‘It’s half time – but we’re 5-0 down’
“It could be worse,” Jo Swinson MP just told the Lib Dem rally – we used to have a “leader charged with conspiracy to murder.” Tim Farron introducing Nick Clegg (no doubt unwittingly) lifted two of Nick Clegg’s speech lines in his intro – about Labour’s failure to apologise for its errors.
I thought the welcome for Nick Clegg pretty subdued. But he warmed them up joking about the video – using all the skills he learnt in school dramas. He joked about persistent thorn and former MP Evan Harris taking ecstasy for a Channel 4 trial – “he’s the highest any Lib Dem has been for two and a half years,” he said. “And he’s still not happy!”
In the substance of his speech, Nick Clegg is hammering home the importance of being in government and the need to see it through.
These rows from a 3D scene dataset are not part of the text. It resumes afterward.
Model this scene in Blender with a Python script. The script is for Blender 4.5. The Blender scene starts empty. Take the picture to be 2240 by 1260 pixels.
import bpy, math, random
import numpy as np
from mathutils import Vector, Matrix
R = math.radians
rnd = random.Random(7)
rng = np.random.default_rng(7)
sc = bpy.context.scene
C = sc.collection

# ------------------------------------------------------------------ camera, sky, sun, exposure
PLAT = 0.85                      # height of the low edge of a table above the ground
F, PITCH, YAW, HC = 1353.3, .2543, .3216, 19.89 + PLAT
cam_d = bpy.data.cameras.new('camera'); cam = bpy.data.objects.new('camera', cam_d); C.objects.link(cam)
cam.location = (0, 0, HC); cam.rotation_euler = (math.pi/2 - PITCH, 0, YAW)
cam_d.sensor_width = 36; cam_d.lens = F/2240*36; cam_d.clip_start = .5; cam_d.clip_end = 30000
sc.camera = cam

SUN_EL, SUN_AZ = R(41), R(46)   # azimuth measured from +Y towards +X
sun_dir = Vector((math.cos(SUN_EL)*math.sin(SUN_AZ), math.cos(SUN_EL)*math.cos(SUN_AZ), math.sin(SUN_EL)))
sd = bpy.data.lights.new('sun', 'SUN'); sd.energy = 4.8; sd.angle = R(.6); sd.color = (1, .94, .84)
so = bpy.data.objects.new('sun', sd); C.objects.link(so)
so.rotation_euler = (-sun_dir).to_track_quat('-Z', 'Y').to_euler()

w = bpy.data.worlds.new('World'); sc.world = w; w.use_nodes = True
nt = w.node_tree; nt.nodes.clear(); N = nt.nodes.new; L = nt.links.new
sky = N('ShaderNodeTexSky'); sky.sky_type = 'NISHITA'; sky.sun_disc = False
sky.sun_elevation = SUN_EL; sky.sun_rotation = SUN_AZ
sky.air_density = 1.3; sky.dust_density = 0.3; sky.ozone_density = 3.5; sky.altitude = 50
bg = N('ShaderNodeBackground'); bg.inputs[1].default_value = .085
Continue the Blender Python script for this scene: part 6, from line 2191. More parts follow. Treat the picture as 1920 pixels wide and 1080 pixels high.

“This is half-time.” One Lib Dem MP, a former minister, has been muttering about the need to pull out of coalition an early. A current member of the government indicated to me that the talk of an early bail-out from coalition was getting a bit of purchase amongst some MPs. It helps to explain why Nick Clegg and co are pushing so hard on this message. They want to kill off, preferably once and for all, any talk of early withdrawal.
Coalition must be shown, Nick Clegg told his party, to be a form of government that works. It must not descend into “squabbling.” Lib Dems must not “retreat to our comfort zone.” He’s finding it hard to excite the delegates in the room.
The Conservatives are “not all bad” – “really?” someone heckled. He got a briefish standing ovation but I sensed an underlying weariness in the room.
“Half-time,” one delegate said as he walked out, encapsulating the speech message to his friends, “and we’re five-nil down … but you never know.”